* [Data to process]:
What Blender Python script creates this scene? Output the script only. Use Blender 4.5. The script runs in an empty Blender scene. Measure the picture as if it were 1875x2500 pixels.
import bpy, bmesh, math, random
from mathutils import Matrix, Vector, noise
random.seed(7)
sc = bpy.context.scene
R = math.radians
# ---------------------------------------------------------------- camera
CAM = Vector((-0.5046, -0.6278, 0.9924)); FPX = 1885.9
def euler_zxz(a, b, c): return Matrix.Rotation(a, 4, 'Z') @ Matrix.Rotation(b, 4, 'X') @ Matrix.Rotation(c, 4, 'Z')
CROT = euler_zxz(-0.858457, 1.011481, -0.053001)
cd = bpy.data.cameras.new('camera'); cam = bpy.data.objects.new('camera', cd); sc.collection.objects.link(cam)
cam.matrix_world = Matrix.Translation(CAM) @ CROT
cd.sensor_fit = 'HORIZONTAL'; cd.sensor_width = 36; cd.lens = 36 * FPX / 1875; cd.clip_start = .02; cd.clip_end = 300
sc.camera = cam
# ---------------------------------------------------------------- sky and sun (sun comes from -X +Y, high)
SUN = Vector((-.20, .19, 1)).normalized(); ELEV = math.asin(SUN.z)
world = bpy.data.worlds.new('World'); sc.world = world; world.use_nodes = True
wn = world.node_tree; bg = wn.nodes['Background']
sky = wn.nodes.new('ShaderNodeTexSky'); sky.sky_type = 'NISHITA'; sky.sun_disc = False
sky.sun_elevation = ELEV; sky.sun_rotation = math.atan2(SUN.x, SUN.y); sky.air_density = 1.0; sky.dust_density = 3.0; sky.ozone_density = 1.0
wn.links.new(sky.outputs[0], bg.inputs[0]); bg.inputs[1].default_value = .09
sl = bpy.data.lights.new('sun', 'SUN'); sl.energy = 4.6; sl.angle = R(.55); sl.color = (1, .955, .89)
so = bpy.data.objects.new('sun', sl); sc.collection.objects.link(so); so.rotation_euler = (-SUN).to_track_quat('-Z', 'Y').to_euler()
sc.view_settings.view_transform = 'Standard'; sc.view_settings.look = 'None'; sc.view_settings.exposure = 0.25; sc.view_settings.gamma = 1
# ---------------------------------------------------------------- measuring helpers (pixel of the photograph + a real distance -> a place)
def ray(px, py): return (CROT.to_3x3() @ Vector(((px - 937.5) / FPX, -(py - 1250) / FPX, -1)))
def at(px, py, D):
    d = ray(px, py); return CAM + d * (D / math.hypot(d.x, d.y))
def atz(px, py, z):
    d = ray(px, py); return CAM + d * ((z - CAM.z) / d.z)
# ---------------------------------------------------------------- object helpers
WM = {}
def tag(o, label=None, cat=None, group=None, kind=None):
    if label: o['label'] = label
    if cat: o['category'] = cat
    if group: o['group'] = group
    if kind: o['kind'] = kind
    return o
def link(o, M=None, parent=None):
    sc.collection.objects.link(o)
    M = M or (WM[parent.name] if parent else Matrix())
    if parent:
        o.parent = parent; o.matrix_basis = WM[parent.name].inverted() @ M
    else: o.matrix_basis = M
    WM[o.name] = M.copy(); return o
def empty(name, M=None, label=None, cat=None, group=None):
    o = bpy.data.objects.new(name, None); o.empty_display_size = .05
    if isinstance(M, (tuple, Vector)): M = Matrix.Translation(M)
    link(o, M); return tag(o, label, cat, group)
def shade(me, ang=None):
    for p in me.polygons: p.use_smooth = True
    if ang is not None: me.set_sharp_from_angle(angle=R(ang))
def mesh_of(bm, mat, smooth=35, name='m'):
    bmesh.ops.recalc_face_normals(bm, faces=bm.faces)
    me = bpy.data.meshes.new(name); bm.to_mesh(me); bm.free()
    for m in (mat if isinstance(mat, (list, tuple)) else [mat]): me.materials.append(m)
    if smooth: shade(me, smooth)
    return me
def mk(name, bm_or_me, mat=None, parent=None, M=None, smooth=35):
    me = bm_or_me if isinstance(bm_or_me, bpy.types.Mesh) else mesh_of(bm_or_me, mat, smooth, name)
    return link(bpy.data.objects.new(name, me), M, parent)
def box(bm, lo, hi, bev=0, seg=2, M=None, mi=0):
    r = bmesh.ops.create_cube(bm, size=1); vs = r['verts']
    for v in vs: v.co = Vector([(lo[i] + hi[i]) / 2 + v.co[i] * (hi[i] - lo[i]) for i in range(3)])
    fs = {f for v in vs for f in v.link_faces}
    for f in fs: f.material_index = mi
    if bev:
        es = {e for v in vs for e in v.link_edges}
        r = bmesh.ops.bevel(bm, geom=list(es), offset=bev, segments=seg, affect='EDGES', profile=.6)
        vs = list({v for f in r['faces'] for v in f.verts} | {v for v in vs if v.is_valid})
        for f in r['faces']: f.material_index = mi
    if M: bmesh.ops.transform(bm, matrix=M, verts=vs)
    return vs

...

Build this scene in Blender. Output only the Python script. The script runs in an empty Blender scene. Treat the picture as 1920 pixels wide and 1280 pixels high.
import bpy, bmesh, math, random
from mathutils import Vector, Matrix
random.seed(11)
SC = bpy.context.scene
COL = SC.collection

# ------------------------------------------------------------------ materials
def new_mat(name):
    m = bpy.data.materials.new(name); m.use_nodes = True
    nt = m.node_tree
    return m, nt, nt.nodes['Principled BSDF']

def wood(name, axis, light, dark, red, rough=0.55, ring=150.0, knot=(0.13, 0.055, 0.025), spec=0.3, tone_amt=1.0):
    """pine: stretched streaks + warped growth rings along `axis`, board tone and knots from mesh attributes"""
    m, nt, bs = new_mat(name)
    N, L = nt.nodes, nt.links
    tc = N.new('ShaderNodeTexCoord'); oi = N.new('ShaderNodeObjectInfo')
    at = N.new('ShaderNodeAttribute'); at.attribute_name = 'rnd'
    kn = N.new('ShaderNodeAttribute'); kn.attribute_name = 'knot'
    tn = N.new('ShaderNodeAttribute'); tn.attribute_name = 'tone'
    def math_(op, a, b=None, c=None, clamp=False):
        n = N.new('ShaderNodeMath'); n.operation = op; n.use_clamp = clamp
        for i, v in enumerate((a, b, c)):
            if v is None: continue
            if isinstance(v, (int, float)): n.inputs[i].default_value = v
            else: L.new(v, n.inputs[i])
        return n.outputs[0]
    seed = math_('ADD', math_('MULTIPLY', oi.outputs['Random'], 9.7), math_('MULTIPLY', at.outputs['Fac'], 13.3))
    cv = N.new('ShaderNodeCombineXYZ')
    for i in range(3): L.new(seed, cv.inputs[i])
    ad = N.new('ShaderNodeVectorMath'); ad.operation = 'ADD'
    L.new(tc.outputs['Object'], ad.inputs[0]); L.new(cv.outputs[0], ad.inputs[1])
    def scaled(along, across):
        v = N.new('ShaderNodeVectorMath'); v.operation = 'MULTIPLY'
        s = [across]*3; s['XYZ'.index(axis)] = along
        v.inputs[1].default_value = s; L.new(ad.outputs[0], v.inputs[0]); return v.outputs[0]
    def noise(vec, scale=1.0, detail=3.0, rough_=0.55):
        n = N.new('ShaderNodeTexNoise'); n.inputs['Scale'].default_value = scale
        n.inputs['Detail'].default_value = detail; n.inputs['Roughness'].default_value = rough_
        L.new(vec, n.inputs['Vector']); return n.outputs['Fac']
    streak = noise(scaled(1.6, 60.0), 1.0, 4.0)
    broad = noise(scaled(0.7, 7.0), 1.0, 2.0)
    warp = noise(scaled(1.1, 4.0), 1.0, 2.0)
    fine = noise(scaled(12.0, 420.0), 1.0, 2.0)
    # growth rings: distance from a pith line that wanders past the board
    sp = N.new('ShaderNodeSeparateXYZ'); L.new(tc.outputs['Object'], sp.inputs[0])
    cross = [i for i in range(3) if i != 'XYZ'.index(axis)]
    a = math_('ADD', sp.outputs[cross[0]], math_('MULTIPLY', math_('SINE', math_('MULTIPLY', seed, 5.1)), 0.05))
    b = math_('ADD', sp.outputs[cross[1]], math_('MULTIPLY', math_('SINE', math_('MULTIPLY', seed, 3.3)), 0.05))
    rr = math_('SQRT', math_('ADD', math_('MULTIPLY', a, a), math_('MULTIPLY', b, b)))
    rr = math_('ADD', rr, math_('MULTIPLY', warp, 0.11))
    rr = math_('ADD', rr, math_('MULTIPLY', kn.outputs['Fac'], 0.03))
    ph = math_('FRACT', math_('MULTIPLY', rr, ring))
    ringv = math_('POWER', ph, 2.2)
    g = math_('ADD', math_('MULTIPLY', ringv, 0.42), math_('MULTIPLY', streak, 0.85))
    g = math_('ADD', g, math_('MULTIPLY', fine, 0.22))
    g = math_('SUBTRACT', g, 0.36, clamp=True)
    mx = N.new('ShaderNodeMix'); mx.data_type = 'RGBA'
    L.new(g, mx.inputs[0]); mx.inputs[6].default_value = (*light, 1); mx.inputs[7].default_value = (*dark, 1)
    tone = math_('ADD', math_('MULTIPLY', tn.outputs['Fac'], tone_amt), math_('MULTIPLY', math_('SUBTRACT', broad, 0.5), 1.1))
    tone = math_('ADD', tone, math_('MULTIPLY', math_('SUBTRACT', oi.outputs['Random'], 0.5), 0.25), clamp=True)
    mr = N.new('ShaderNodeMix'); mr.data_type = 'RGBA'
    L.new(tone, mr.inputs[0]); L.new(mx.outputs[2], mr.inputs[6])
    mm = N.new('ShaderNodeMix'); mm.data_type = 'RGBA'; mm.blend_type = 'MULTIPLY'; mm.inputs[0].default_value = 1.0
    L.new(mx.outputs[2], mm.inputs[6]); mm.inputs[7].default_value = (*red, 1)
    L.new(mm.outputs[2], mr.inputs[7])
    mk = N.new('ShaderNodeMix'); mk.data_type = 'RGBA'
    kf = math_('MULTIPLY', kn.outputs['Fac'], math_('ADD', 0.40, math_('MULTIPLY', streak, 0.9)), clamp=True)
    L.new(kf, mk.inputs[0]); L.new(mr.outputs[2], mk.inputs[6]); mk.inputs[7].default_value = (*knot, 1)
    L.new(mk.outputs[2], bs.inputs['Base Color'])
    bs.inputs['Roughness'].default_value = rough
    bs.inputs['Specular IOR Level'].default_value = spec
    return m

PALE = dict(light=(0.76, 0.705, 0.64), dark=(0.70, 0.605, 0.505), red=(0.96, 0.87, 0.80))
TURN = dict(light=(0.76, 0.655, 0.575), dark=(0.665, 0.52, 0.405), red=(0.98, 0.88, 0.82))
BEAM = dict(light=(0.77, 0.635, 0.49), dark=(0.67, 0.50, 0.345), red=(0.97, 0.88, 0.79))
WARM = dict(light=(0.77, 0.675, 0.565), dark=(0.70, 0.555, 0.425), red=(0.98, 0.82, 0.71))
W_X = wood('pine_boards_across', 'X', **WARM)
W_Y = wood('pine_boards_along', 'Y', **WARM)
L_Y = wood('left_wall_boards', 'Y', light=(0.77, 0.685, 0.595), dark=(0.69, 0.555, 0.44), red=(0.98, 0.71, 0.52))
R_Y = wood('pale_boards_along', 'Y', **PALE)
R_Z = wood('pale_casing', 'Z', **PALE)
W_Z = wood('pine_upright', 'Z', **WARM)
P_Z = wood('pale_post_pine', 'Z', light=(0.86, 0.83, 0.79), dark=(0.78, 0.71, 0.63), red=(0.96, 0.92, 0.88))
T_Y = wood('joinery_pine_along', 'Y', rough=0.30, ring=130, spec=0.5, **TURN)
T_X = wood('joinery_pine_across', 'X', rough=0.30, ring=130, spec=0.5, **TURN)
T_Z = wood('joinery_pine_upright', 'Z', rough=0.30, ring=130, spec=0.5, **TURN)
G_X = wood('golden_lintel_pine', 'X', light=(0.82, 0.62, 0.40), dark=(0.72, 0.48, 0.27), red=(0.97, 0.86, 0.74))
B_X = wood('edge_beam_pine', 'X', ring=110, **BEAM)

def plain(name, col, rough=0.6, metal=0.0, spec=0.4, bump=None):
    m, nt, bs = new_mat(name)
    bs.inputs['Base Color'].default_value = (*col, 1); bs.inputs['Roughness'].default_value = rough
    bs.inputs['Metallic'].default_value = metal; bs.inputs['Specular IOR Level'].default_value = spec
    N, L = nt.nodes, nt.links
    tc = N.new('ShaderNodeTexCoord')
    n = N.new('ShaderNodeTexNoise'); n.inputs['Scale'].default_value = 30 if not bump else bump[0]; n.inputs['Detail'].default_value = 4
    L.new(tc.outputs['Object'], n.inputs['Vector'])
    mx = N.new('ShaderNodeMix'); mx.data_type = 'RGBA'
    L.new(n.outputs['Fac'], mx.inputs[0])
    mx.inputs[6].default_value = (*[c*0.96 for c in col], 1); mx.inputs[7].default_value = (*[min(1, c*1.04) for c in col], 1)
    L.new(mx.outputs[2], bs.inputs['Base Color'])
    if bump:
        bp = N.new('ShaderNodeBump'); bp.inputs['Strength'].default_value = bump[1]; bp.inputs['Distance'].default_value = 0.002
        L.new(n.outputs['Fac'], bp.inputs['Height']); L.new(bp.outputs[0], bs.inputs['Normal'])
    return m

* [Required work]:
Copy out only the lines above from the one with "Build this scene" to the one with "return m, nt, nt.nodes['Principled BSDF']", inclusive, exactly as they stand.

* [Output of the task]:
Build this scene in Blender. Output only the Python script. The script runs in an empty Blender scene. Treat the picture as 1920 pixels wide and 1280 pixels high.
import bpy, bmesh, math, random
from mathutils import Vector, Matrix
random.seed(11)
SC = bpy.context.scene
COL = SC.collection

# ------------------------------------------------------------------ materials
def new_mat(name):
    m = bpy.data.materials.new(name); m.use_nodes = True
    nt = m.node_tree
    return m, nt, nt.nodes['Principled BSDF']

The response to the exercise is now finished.